No puedo olvidarme que como parte de nuestra programación de clase de nuestra escuelita -y como complemento valioso- teníamos que visitar la biblioteca municipal una vez por semana, por lo general los miércoles. La directora, ya lo dije, era la señorita María de los Ángeles Garzón, quien nos prestaba los libros y nos explicaba pasajes que no entendíamos. La biblioteca era grande, con enormes estantes llenos de libros y revistas, tenía unas mesas y sillas de metal, siempre limpias, a pesar de que el polvo de la calle se dejaba sentir. No pasaba largo rato, sin que la misma directora nos pasara un trapo para que nuestro puesto estuviera completamente limpio. En ese tercero, cuarto y quinto de primaria (años 1953-56), el gobierno del general Rojas Pinilla tuvo el acierto de mandar a imprimir una buena cantidad de libros y revistas para uso infantil, entre los que se destacaban los cuentos de Pombo que se repartían gratuitamente en las escuelas públicas. Fue justamente en la biblioteca municipal de Túquerres donde conocí de cerca las obras de dicho autor y para siempre le tomé cariño a pesar de que varios de sus planteamientos son crueles, pero con la sana intención de dejar alguna moraleja, como es normal que eso hagan los fabulistas.

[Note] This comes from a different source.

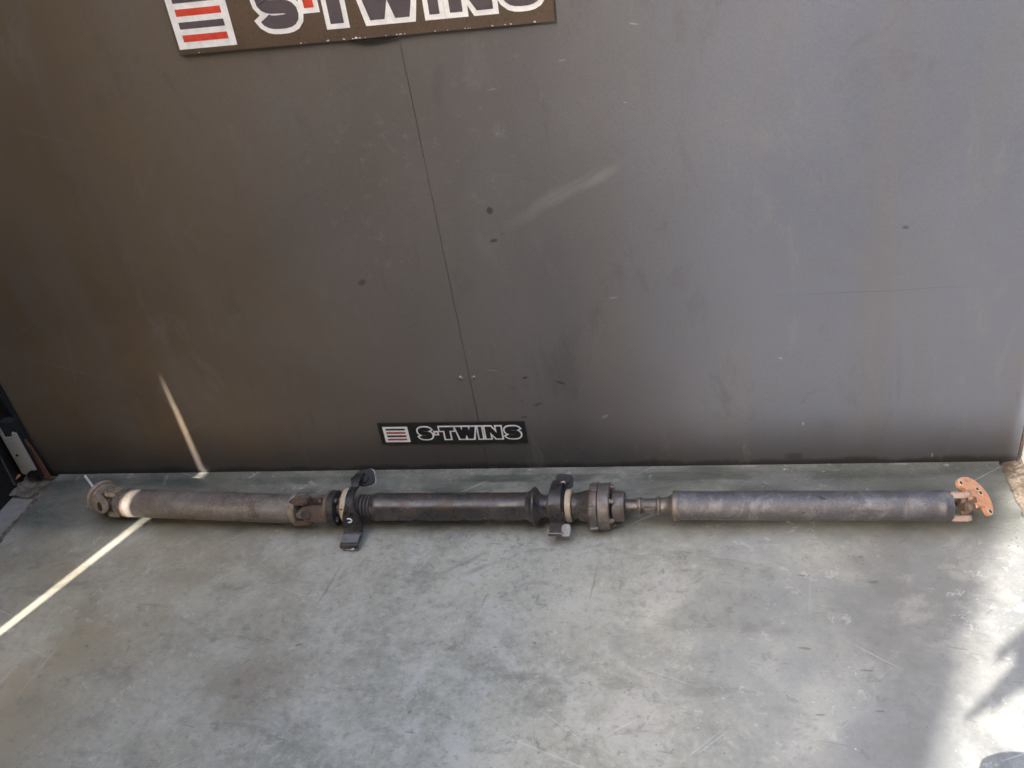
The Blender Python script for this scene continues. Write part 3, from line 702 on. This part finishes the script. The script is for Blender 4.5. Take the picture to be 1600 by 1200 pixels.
tf2 = tab((BX + .0245, AY + .062, .0975), (1, .3, 0), (-.2, .62, .55), .0215, .0212, .003, 'chipped', bk, 'worn_edge')
bm = NB(); lathe(bm, (BX + .020, AY + .055, .1015), (.2, -.55, .62), [(0, .010), (.003, .010), (.0045, .007), (.0045, .001)], 20); part('rubber_pad', bm, 'rubber', tf)
bm = NB(); box(bm, (BX + .004, AY + .047, .106), (.026, .012, .010), Matrix.Rotation(.4, 3, 'Z'), .002); part('lug', bm, 'black', bk)
bm = NB(); box(bm, (cc[0] + .001, AY - .0885, .0125), (.036, .008, .010), None, .002); part('foot_pad', bm, 'chipped', bk)
bm = NB(); strip(bm, [Vector((cc[0], AY - .0625, .0318)), Vector((cc[0], AY - .075, .0297)), Vector((cc[0], AY - .0865, .0287))], X, [.040, .041, .040], .0012, [.001, .001, .001]); part('lit_foot_top', bm, 'lit_grey', bk)  # paler skin paints in the light on the foot's level top
# white curved paint mark on the strap
pts = []
bm = NB(); c0 = Vector((cc[0] - .0015, AY - .0500, .064)); outer = []; inner = []
for k in range(15):
    a = R(-125 + 250 * k / 14)
    for lst, rr in ((outer, .0078), (inner, .0046)):
        u, v = rr * math.cos(a), rr * .82 * math.sin(a)
        lst.append(bm.verts.new(c0 + Vector((u, -.0012 - (.0006 if rr > 0 else 0), v)) + Vector((0, -.0001 + .0000, 0)) + Vector((0, (v + .0) * .10 - abs(v) * .05, 0))))
for k in range(14): bm.faces.new((outer[k], outer[k + 1], inner[k + 1], inner[k]))
r_ = bmesh.ops.extrude_face_region(bm, geom=bm.faces[:])
for g in r_['geom']:
    if isinstance(g, bmesh.types.BMVert): g.co.y += .0022
part('paint_mark', bm, 'white_paint', bk)
bm = NB(); box(bm, (cc[0] + .0105, AY - .0966, .0185), (.008, .0010, .003), Matrix.Rotation(-.5, 3, 'Y')); part('paint_chip', bm, 'white_paint', bk)
# boot behind the first bearing, then the middle tube
bm = NB(); pr = [(0, .024)]
for k in range(4): pr += [(.004 + k * .0085, .0245), (.006 + k * .0085, .0305 - k * .0004), (.0095 + k * .0085, .0305 - k * .0004), (.0112 + k * .0085, .0245)]
pr += [(.040, .026)]
lathe(bm, Vector((BX + .012, AY, .060)), X, pr, 44); part('rubber_boot', bm, 'brown_rubber')
bm = NB(); lathe(bm, Vector((-.245, AY, .060)), X, [(0, .027), (.002, .0305), (.010, .0325), (.013, .0335), (.017, .0325), (.36, .0318), (.372, .0322)], 56)
tm = part('tube', bm, 'tube_dark', label='middle dark tube of the shaft')
bm = NB(); lathe(bm, Vector((.126, AY, .060)), X, [(0, .033), (.006, .0345), (.011, .037), (.014, .0425), (.0165, .0440), (.020, .0435), (.024, .038), (.029, .030), (.036, .026), (.050, .0255)], 56)
part('flared_collar', bm, 'tube_dark', tm)
# bearing two
B2 = .200
bm = NB(); lathe(bm, Vector((B2 - .026, AY, .061)), X, [(0, .026), (.002, .029), (.012, .029), (.014, .027)], 44); part('dust_shield', bm, 'cast_brown')
cc = (B2 - .004, AY, .062)
path = arc(cc, .0455, 78, 186, 16)
P = [Vector((cc[0], AY + .036, .101)), Vector((cc[0], AY + .026, .1055))] + path + [Vector((cc[0], AY - .0475, .050)), Vector((cc[0], AY - .0505, .046)), Vector((cc[0], AY - .060, .0445)), Vector((cc[0], AY - .0725, .0435)), Vector((cc[0], AY - .0745, .0395))]
w = [.024, .025] + [.0265] * 11 + [.029, .031, .033, .034, .035, .0345] + [.034, .034, .035, .036, .036]
off = [.001] * 2 + [0] * 11 + [.002, .003, .004, .004, .004, .004] + [.003] * 5
bm = NB(); strip(bm, P, X, w[:len(P)], .0068, off[:len(P)])
bmesh.ops.bevel(bm, geom=bm.edges[:], offset=.0013, segments=2, affect='EDGES')
bk2 = part('bracket', bm, 'black', sharp=50)
bm = NB(); pf = [(-.0185, -.010), (.0185, -.010), (.0185, .010), (.0150, .010), (.0150, -.0072), (-.0155, -.0072), (-.0155, .002), (-.0185, .002)]
prism(bm, pf, (cc[0] + .002, AY - .0645, .0462), X, (0, 1, .1), (0, -.1, 1), .0014); part('worn_edge', bm, 'chipped', bk2)
o = tab((cc[0] + .024, AY - .064, .046), X, (0, 1, .35), .010, .015, .005, 'chipped', bk2)
o = tab((cc[0] + .014, AY + .043, .096), (1, 0, -.1), (0, .75, .62), .020, .016, .006, 'rubber', bk2)
bm = NB(); lathe(bm, (cc[0] + .018, AY + .044, .0955), (0, -.62, .75), [(0, .008), (.006, .008), (.008, .005), (.008, .001)], 18); part('stud', bm, 'rubber', o)
bm = NB(); strip(bm, [(cc[0] + .008, AY + .024, .1085), (cc[0] + .016, AY + .026, .1095), (cc[0] + .020, AY + .022, .106)], (0, 1, .1), [.004, .005, .004], .0015); part('worn_edge', bm, 'chipped', o)
bm = NB(); lathe(bm, Vector((B2 + .014, AY, .061)), X, [(0, .030), (.002, .036), (.012, .0365), (.0145, .034)], 48); rg2 = part('bearing_ring', bm, 'tan_ring', label='pale tan ring at the right bracket')
bm = NB(); lathe(bm, Vector((B2 - .014, AY, .061)), X, [(0, .030), (.001, .0385), (.027, .0385), (.028, .030)], 44); part('rubber_cushion', bm, 'rubber', rg2)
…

Para concluir diré que fue muy provechoso haber estado en la escuela pública donde los niños tienen, no sólo la gran oportunidad de instruirse, sino de rozarse con gente de todos los estratos del pueblo y donde es posible la convivencia pesar de todas las diferencias sociales. Para eso es la educación, para limar asperezas, para aprender a respetar la presencia de los demás, sus opiniones, sus palabras, sus gestos, sus gritos, sus ruidos y hasta sus silencios. Los establecimientos públicos tienen esa ventaja civilizadora que les faltará por siempre a los privados y es el aprender a entender que todos somos humanos y nada (ni la riqueza, ni el color de la piel, ni el sector o región de donde procedemos) nos puede hacer menospreciar a nuestros semejantes, pues todos pertenecemos a una especie inteligente, racional y simbólica como es el ser humano.

De otro lado, los Estados deben fomentar la educación pública gratuita y de alta calidad como garantía de progreso y de equidad social. País que no invierte en educación está condenado a ir a la zaga de los demás, siempre por los campos del subdesarrollo y la pobreza que humilla. Si no tenemos tecnología propia siempre estaremos comprando maquinaria e instrumentos ajenos, al precio y las condiciones que nos impongan. No nos sorprenda que los colombianos tenemos que pagar por una serie de patentes, para producir artículos cuya producción resulta nimia para otras naciones como es la crema de dientes, de la cual no tenemos ni una sola patente propia y nos atenemos a las cremas de fabricación transnacional. Es tiempo de que nos empiece a dar vergüenza del atraso y dependencia en que nos encontramos. Cómo se ve que el mandato de independencia que nos diera Simón Bolívar se quedó en mero proyecto declarativo de todos los gobernantes que le han seguido en su solio. La educación se hizo para liberar y no para esclavizar, como bien lo dijera -con otras palabras- el célebre político chocoano Diego Luis Córdoba.